The proxy-plus-CDP bridge approach sits in a useful middle ground: more initial setup than webRequest, less operational infrastructure than Frida, and it surfaces everything in an interface that needs no additional tooling to read.

When the Extra Complexity Pays Off

If you control the Electron app’s source code and the native library accepts standard proxy configuration, setting the proxy and disabling certificate verification in development usually gets you there without FFI hooks. The lower-level interception becomes necessary when the library performs certificate pinning, when it ignores system proxy settings, or when you want to place its requests alongside renderer requests in a single timeline without switching between tools.

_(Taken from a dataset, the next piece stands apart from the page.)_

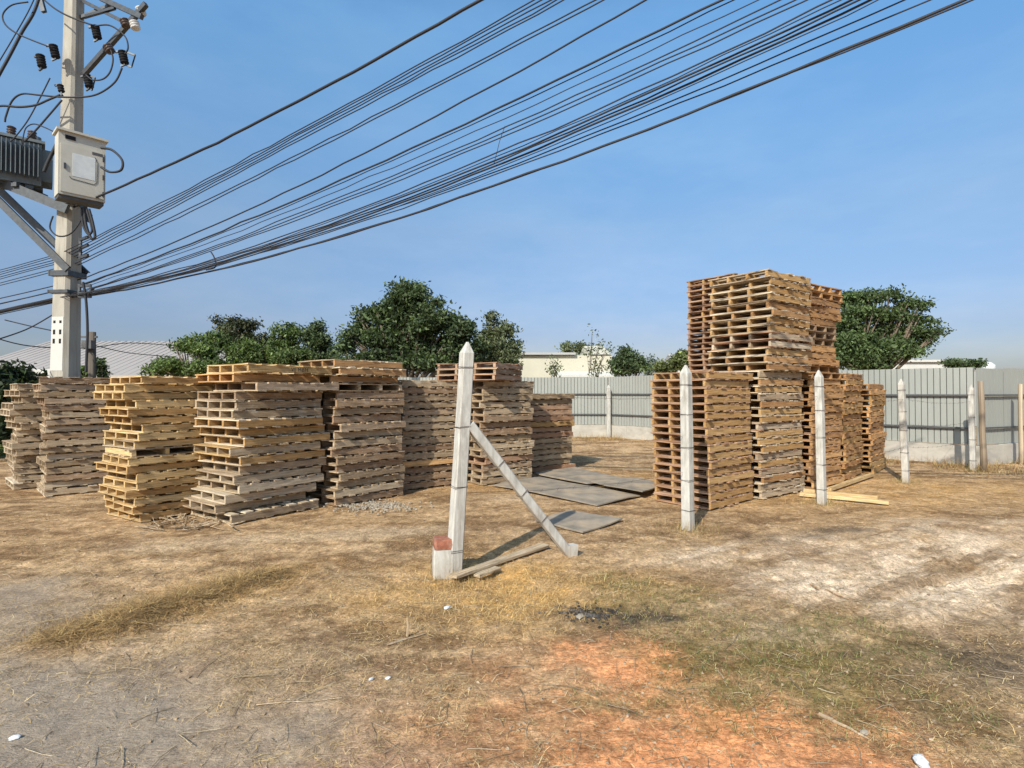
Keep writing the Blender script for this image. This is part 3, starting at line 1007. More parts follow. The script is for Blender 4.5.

There is a broader point here about webContents.debugger that is easy to overlook. Most Electron documentation treats it as a testing utility, but it is the correct primitive for any problem where you want CDP-level access from application code. The Network domain in particular is useful beyond debugging: enabling it from the main process and writing events to a structured log gives you a persistent record of everything the renderer touched, with full header and body data, at no external tooling cost. That the same channel can be used to wire in traffic from other sources, as the seg6.space post demonstrates, shows how much flexibility the CDP architecture leaves on the table for anyone willing to work with it directly.